I’m simultaneously crying and peeing. I vow to myself that I will never return to this wretched place again. The second bell rings. The kids in line are permitted to go home for lunch. I keep my head down.

I emerge from the school, I take off like a rocket and get home in record-breaking time. I yank open the screen and the front door and allow them both to slam closed. I rush to the bathroom. I hear my father yelling at me from the kitchen. “What’s the matter, Susie, pants on fire?”

After taking care of the wet pants, I walk out to the kitchen nonchalantly. My mother says, “How was your morning, Susie? Did you learn anything new?”

“Yes, Mom, I learned that I shouldn’t take a long drink at the water fountain before lunch.”

“Did Sister tell you that Susie?”

“Not exactly Mom, she told me that I needed to learn patience and self-control. And I learned that I really hate Sister Daniel Catherine.”

“Susan, you should never say you hate anyone, especially one of the Sisters, that’s a mortal sin.”

“OK, Mom, I won’t say I hate one of the Sister’s ever again. I promise.” And I never did say I hated one of the sisters out loud ever again. But I said it many, many times inside my head.

“Susan, sit down I made your Lipton Noodle Soup and Lebanon Bologna sandwich it’s all ready.”

“Thanks, Mom. I’m starved.” Lunch was never a surprise since I had the same lunch every day for eight years, through elementary school years. Although on special occasions I had Campbell’s Chicken Noodle Soup.

As I eat my lunch, my father sits across from me, eating his six hot dogs. He doesn’t eat hot dog rolls, only the hot dogs with relish. They are cut up in little slices.
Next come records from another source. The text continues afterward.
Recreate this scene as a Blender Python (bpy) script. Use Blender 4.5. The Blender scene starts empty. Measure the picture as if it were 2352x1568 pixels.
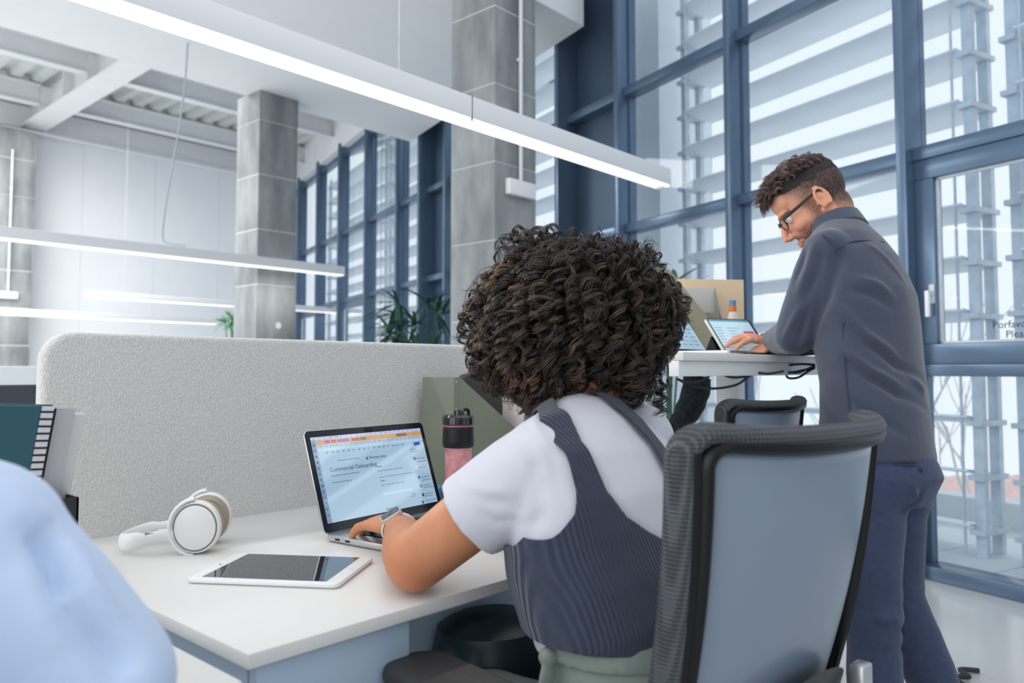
import bpy, bmesh, math, random
import numpy as np
from mathutils import Vector, Matrix, Euler, noise
from mathutils.bvhtree import BVHTree
random.seed(7); rng = np.random.default_rng(7)
PI = math.pi; R = math.radians
SC = bpy.context.scene; COL = SC.collection
V = Vector

# ------------------------------------------------------------------ camera
# world: X runs along the desk fronts, Y towards the far wall, Z up; the lens is above the origin
HEAD = R(42.1); EYE = 1.06; FPX = 1800.0; PITCH = R(3.0)
cd = bpy.data.cameras.new('camera'); cam = bpy.data.objects.new('camera', cd); COL.objects.link(cam)
cam.location = (0, 0, EYE); cam.rotation_euler = (PI/2 + PITCH, 0, HEAD - PI/2)
cd.sensor_width = 36; cd.lens = FPX*36/2352; cd.clip_start = .02; cd.clip_end = 300
Y0 = 850 - FPX*math.tan(PITCH)
cd.shift_y = -(784 - Y0)/2352
cd.dof.use_dof = True; cd.dof.focus_distance = 1.55; cd.dof.aperture_fstop = 4.2
SC.camera = cam
SC.view_settings.view_transform = 'Standard'; SC.view_settings.look = 'None'
SC.view_settings.gamma = 1; SC.view_settings.exposure = 0.4; SC.view_settings.use_curve_mapping = False

# ------------------------------------------------------------------ overcast sky
wd = bpy.data.worlds.new('world'); SC.world = wd; wd.use_nodes = True
bgn = wd.node_tree.nodes['Background']; bgn.inputs[0].default_value = (.93, .965, 1.0, 1); bgn.inputs[1].default_value = .80
def area(name, loc, rot, sx, sy, power, col=(1, .98, .95)):
    l = bpy.data.lights.new(name, 'AREA'); l.shape = 'RECTANGLE'; l.size = sx; l.size_y = sy
    l.energy = power; l.color = col
    o = bpy.data.objects.new(name, l); COL.objects.link(o); o.location = loc; o.rotation_euler = rot
    return o

area('hall_fill', (1.5, .5, 5.25), (0, 0, 0), 7, 5, 35, (1, .985, .96))  # unseen fill lamp added overhead to brighten the near hall
area('hall_fill', (.5, 10.5, 4.8), (0, 0, 0), 6, 4, 520, (1, .985, .96))  # added fill that lifts the far wall, no fitting modelled here
area('left_fill', (-6.2, 3.5, 2.2), (0, -PI/2, 0), 3.6, 11, 205, (.96, .98, 1))  # added fill from the left, out of view, standing in for presumed windows

# ------------------------------------------------------------------ picture <-> place
FW = V((math.cos(HEAD), math.sin(HEAD), 0)); RT = V((math.sin(HEAD), -math.cos(HEAD), 0)); UP = V((0, 0, 1))
def ray(px, py):
    cx = (px-1176)/FPX; cy = -(py-Y0)/FPX
    F = FW*math.cos(PITCH) + UP*math.sin(PITCH); U = -FW*math.sin(PITCH) + UP*math.cos(PITCH)
    return RT*cx + U*cy + F
CP = V((0, 0, EYE))
def PZ(px, py, z):
    d = ray(px, py); return CP + d*((z-EYE)/d.z)
def PF(px, py, f):
    d = ray(px, py); return CP + d*(f/d.dot(FW))
def W(lat, f, z=0): return RT*lat + FW*f + UP*z

# ------------------------------------------------------------------ materials
def lin(c): return tuple(((v/255)/12.92 if v/255 <= .04045 else ((v/255+.055)/1.055)**2.4) for v in c)
MATS = {}
def mat(name, c, rough=.5, metal=0, spec=.5, var=0, vs=8, bump=0, bs=60, coat=0, emit=0, sheen=0, stretch=(1,1,1), c2=None, sub=0, trans=0, alpha=1, det=4, attr=None):
    if name in MATS: return MATS[name]
    m = bpy.data.materials.new(name); m.use_nodes = True; nt = m.node_tree; N = nt.nodes; L = nt.links
    b = N['Principled BSDF']; col = lin(c)
    b.inputs['Base Color'].default_value = (*col, 1); b.inputs['Roughness'].default_value = rough
    b.inputs['Metallic'].default_value = metal; b.inputs['Specular IOR Level'].default_value = spec
    b.inputs['Coat Weight'].default_value = coat; b.inputs['Sheen Weight'].default_value = sheen
    b.inputs['Transmission Weight'].default_value = trans; b.inputs['Alpha'].default_value = alpha
    if sub: b.inputs['Subsurface Weight'].default_value = sub; b.inputs['Subsurface Radius'].default_value = (.012, .004, .002)
    if emit:
        b.inputs['IOR'].default_value = 2.3 if name.startswith(('screen','ui_')) else 1.5
        b.inputs['Emission Color'].default_value = (*col, 1); b.inputs['Emission Strength'].default_value = emit
    tc = N.new('ShaderNodeTexCoord'); mp = N.new('ShaderNodeMapping'); mp.inputs['Scale'].default_value = stretch
    L.new(tc.outputs['Object'], mp.inputs['Vector'])
    if var or c2:
        nz = N.new('ShaderNodeTexNoise'); nz.inputs['Scale'].default_value = vs; nz.inputs['Detail'].default_value = det
        L.new(mp.outputs[0], nz.inputs['Vector'])
        cr = N.new('ShaderNodeValToRGB'); cr.color_ramp.elements[0].position = .36; cr.color_ramp.elements[1].position = .64
        d = lin(c2) if c2 else tuple(x*(1-var) for x in col)
        cr.color_ramp.elements[0].color = (*d, 1); cr.color_ramp.elements[1].color = (*col, 1)
        L.new(nz.outputs[0], cr.inputs[0]); L.new(cr.outputs[0], b.inputs['Base Color'])
    if attr:
        an = N.new('ShaderNodeAttribute'); an.attribute_name = attr; L.new(an.outputs['Color'], b.inputs['Base Color'])
    if bump:
        n2 = N.new('ShaderNodeTexNoise'); n2.inputs['Scale'].default_value = bs; n2.inputs['Detail'].default_value = 5
        L.new(mp.outputs[0], n2.inputs['Vector'])
        bp = N.new('ShaderNodeBump'); bp.inputs['Strength'].default_value = bump; bp.inputs['Distance'].default_value = .01
        L.new(n2.outputs[0], bp.inputs['Height']); L.new(bp.outputs[0], b.inputs['Normal'])
    MATS[name] = m; return m
def glassy(name, tint=(.93, .97, 1.0), refl=.015):
    m = bpy.data.materials.new(name); m.use_nodes = True; nt = m.node_tree; N = nt.nodes; L = nt.links; N.clear()
    o = N.new('ShaderNodeOutputMaterial'); t = N.new('ShaderNodeBsdfTransparent'); g = N.new('ShaderNodeBsdfGlossy')
    t.inputs[0].default_value = (*tint, 1); g.inputs['Roughness'].default_value = .02
    fr = N.new('ShaderNodeLayerWeight'); fr.inputs[0].default_value = .5; mx = N.new('ShaderNodeMixShader')
    pw = N.new('ShaderNodeMath'); pw.operation = 'POWER'; pw.inputs[1].default_value = 4; L.new(fr.outputs['Facing'], pw.inputs[0])
    ad = N.new('ShaderNodeMath'); ad.operation = 'MULTIPLY_ADD'; ad.inputs[1].default_value = .35; ad.inputs[2].default_value = refl; L.new(pw.outputs[0], ad.inputs[0])
    L.new(ad.outputs[0], mx.inputs[0]); L.new(t.outputs[0], mx.inputs[1]); L.new(g.outputs[0], mx.inputs[2]); L.new(mx.outputs[0], o.inputs[0])
    MATS[name] = m; return m
def weave(m, scale, strength, dist=.002, axis='X', kind='wave'):
    """adds a woven / ribbed relief to a material"""
    nt = m.node_tree; N = nt.nodes; L = nt.links; b = N['Principled BSDF']
    tc = N.new('ShaderNodeTexCoord'); w = N.new('ShaderNodeTexWave'); w.bands_direction = axis; w.inputs['Scale'].default_value = scale
    w.inputs['Distortion'].default_value = .3; w.inputs['Detail'].default_value = 1
    L.new(tc.outputs['Object'], w.inputs[0]); bp = N.new('ShaderNodeBump'); bp.inputs['Strength'].default_value = strength; bp.inputs['Distance'].default_value = dist
    if kind == 'cross':
        w2 = N.new('ShaderNodeTexWave'); w2.bands_direction = 'Z'; w2.inputs['Scale'].default_value = scale; w2.inputs['Distortion'].default_value = .6
        L.new(tc.outputs['Object'], w2.inputs[0]); mm = N.new('ShaderNodeMath'); mm.operation = 'MULTIPLY'
        L.new(w.outputs[1], mm.inputs[0]); L.new(w2.outputs[1], mm.inputs[1]); L.new(mm.outputs[0], bp.inputs['Height'])
    else: L.new(w.outputs[1], bp.inputs['Height'])
    old = b.inputs['Normal'].links
    if old: L.new(old[0].from_socket, bp.inputs['Normal'])
    L.new(bp.outputs[0], b.inputs['Normal']); return m

# ------------------------------------------------------------------ mesh builder
class MB:
    def __init__(s): s.v = []; s.f = []
    def add(s, vs, fs, M=None):
        n = len(s.v); s.v += [tuple(M @ V(p)) if M else tuple(p) for p in vs]; s.f += [tuple(i+n for i in f) for f in fs]; return s
    def box(s, x0, x1, y0, y1, z0, z1, M=None):
        return s.add([(x0,y0,z0),(x1,y0,z0),(x1,y1,z0),(x0,y1,z0),(x0,y0,z1),(x1,y0,z1),(x1,y1,z1),(x0,y1,z1)],
                     [(0,3,2,1),(4,5,6,7),(0,1,5,4),(1,2,6,5),(2,3,7,6),(3,0,4,7)], M)
    def prism(s, poly, z0, z1, M=None):
        n = len(poly)
        return s.add([(x,y,z0) for x,y in poly]+[(x,y,z1) for x,y in poly],
                     [tuple(range(n-1,-1,-1)), tuple(range(n,2*n))]+[(i,(i+1)%n,(i+1)%n+n,i+n) for i in range(n)], M)
    def lathe(s, prof, seg=24, M=None):
        vs=[]; fs=[]
        for r,z in prof:
            for k in range(seg): a=2*PI*k/seg; vs.append((r*math.cos(a), r*math.sin(a), z))
        for i in range(len(prof)-1):
            for k in range(seg): fs.append((i*seg+k, i*seg+(k+1)%seg, (i+1)*seg+(k+1)%seg, (i+1)*seg+k))
        fs.append(tuple(range(seg-1,-1,-1))); fs.append(tuple((len(prof)-1)*seg+k for k in range(seg)))
        return s.add(vs, fs, M)
    def sphere(s, c, r, seg=20, M=None):
        if not hasattr(r,'__len__'): r=(r,r,r)
        n=seg//2; prof=[(max(math.sin(PI*i/n),.02), -math.cos(PI*i/n)) for i in range(n+1)]
        T = Matrix.Translation(c) @ Matrix.Diagonal((*r,1)); return s.lathe(prof, seg, (M @ T) if M else T)
    def loft(s, pts, rad, side=None, seg=20, M=None, ex=2.0):
        """tapered tube through pts; rad = r or (r_side, r_other); side = reference sideways vector"""
        pts=[V(p) for p in pts]; vs=[]; fs=[]; n=len(pts); last=None
        for i,p in enumerate(pts):
            t=(pts[min(i+1,n-1)]-pts[max(i-1,0)]).normalized()
            ref=V(side) if side is not None else (last or (V((0,0,1)) if abs(t.z)<.9 else V((1,0,0))))
            u=(ref-t*ref.dot(t)).normalized(); w=t.cross(u); last=u
            r=rad[i] if hasattr(rad,'__len__') else rad
            a,b=r if hasattr(r,'__len__') else (r,r)
            for k in range(seg):
                q=2*PI*k/seg; c_,s_=math.cos(q),math.sin(q)
                if ex!=2: c_=math.copysign(abs(c_)**(2/ex),c_); s_=math.copysign(abs(s_)**(2/ex),s_)
                vs.append(p+u*(a*c_)+w*(b*s_))
        for i in range(n-1):
            for k in range(seg): fs.append((i*seg+k, i*seg+(k+1)%seg, (i+1)*seg+(k+1)%seg, (i+1)*seg+k))
        fs.append(tuple(range(seg-1,-1,-1))); fs.append(tuple((n-1)*seg+k for k in range(seg)))
        return s.add(vs, fs, M)
    def limb(s, pts, rad, side=None, seg=18, M=None):
        s.loft(pts, rad, side, seg, M)
        for p,r in ((pts[0],rad[0]),(pts[-1],rad[-1])):
            q=r if not hasattr(r,'__len__') else min(r); s.sphere(p,q,14,M)
        return s
    def cyl(s, p0, p1, r, r1=None, seg=16, M=None): return s.loft([p0,p1],[r, r if r1 is None else r1],None,seg,M)
    def tube(s, pts, r, seg=8, M=None, sub=0):
        if sub: pts=smoothpath(pts,sub)
        return s.loft(pts,[r]*len(pts),None,seg,M)
    def grid(s, fn, nu, nv, M=None):
        vs=[fn(i/nu,j/nv) for j in range(nv+1) for i in range(nu+1)]
        fs=[(j*(nu+1)+i, j*(nu+1)+i+1, (j+1)*(nu+1)+i+1, (j+1)*(nu+1)+i) for j in range(nv) for i in range(nu)]
        return s.add(vs,fs,M)
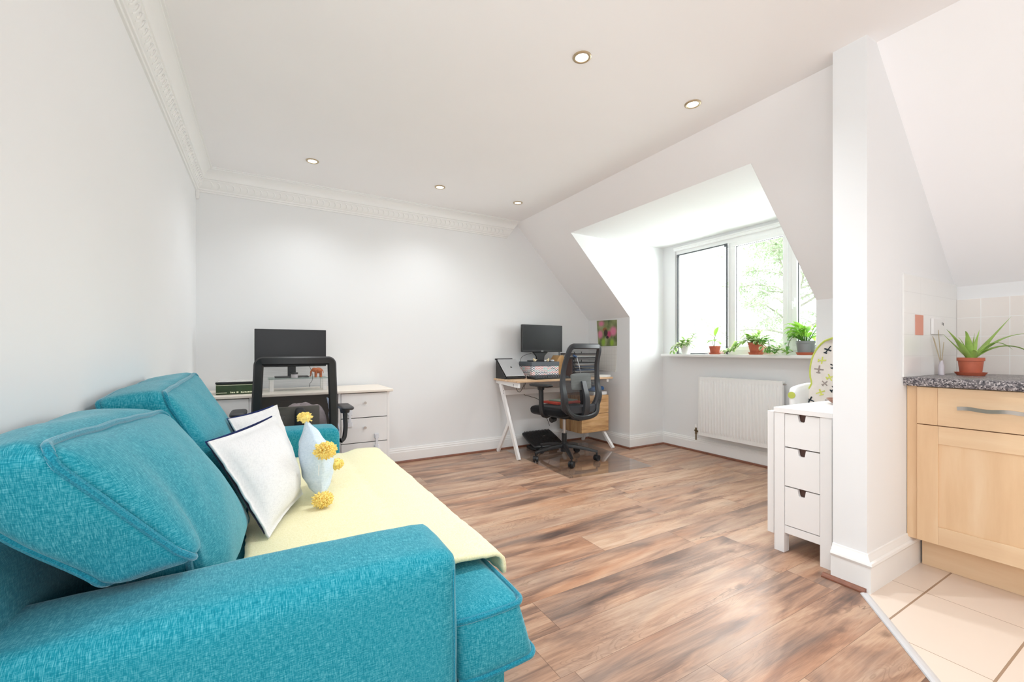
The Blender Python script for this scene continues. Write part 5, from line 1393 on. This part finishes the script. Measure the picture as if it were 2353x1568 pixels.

My father doesn’t like it if anyone talks while he is eating. So, I sit quietly until he finishes eating. And then I bend his ear and tell him everything that happened in school that day. This is actually his dinner since he works the second shift at PTC, which is the Philadelphia Bus Company. He is the Head Dispatcher at the bus depot for the entire city of Philadelphia. When my father has to work the third shift, he sleeps all day, and we aren’t allowed to make any noise and wake him up. My father is deaf in one ear, and we always pray that he is sleeping on his one good ear.

My mother rarely sits down at mealtimes. She’s always getting dinner ready or serving dinner or cleaning up after. Sometimes my mother has her hair set in bobby pins all day unless she is going to go to Mass with the Altar Rosary Society. They are a group of women who say the Rosary together early every morning, and they wash and iron the Altar vestments and clean the Sanctuary in the church.

Right after lunch, my mother starts getting ready to cook dinner. My favorite meal is Irish Stew which is made with beef and carrots, onions and celery and potatoes. After my mom cooks the stew for many hours, she rolls out the dough and puts in on the top of the casserole. And puts it in the oven to bake the dough and let it rise and brown. It’s delicious.

While dinner is cooking, my mother irons. The ironing board is in a little closet on the wall next to the refrigerator. You open the closet door and pull down the ironing board. My mother irons clothes, sheets, and my father’s underwear and his socks. She irons all our clothes. Then cleans the whole house. I have never heard her complain about anything.

Everyone tells me,” your mother’s a saint,” and I believe them. She works so hard and takes care of everyone in our family. And always has a kind word to say. I never heard her say a mean thing in my entire life. I wish I could say the same about myself, but I get mad all the time, at my sisters, my father and the dear sisters, every one of them. I doubt that I will ever be as good a person as my mother.

It’s one of the things I have to tell Father Nolan in confession all the time. He tells me to say three Our Fathers and three Hail Marys. No matter what sins I commit, he gives me the same penance, three Our Fathers and three Hail Marys.

My mother is a quiet person. But a good listener. Every day when my sisters and I come home, she asks us how our day went. And she sits and listens until you finish talking and then she offers you cookies and milk.

After dinner, my mother sits at the kitchen table while we do homework. She quizzes me on my spelling words. She gives me hints if I don’t know how to spell the word. If my father is home, he helps me do my math homework. He works out the problems differently than I do in school, but he always gets the answer right. I keep telling him that’s not the way we do it in school. We do New Math. He tells me that we are doing it incorrectly. He shows me how to do it. He is always right.

But in school, I do it their way. My father is a smart man. He reads a lot on every kind of subject. Right now, he is studying all the world’s religions. He doesn’t go to church as my mother does. But he is curious about the world and the people in it. You ask him any question, he knows the answer. My father’s memory is phenomenal. He remembers everything he reads and hears.

On Sundays, one of my father’s days off, he watches golf on TV. It’s the most annoying thing you can imagine. He is transfixed while he is watching it. Sometimes he feels compelled to tell you about the golf game swing by swing. Although I’m impressed by his ability to remember, I want to plug up ears every time he starts talking about golf. It is unbelievably tedious.

My father watching the news 1960s

Television is an amazing thing, no doubt. But in our house, my father controls what we watch. He is the King of his castle. On his days off, he watches the 6 O’clock news with Walter Cronkite. We aren’t allowed to utter a sound when it’s on. If we want to watch TV, we watch what he watches, end of story. I have become quite fond of Cowboy stories like Matt Dillon and The Lone Ranger. My father and I watch it together. My father pets our dog Andy, the whole time he is watching TV.

My mom brings my father a bowl of ice cream to eat while he is watching TV in the evening. He doesn’t tell her or ask her. She brings it in and, he eats it with salty pretzels. My mother brings herself a bowl too. She is extremely fond of ice cream. She is the proud owner of a sweet tooth that I inherited.

At the end of the night, my dad lets Andy our dog go to the bathroom and waits for him to come back inside. My mother gathers all the coffee cups, ice cream bowls, and glasses and takes them in the kitchen to wash. My dad turns out the lights, and we all go to bed. The next morning, we wake up and start all over again. Good Night.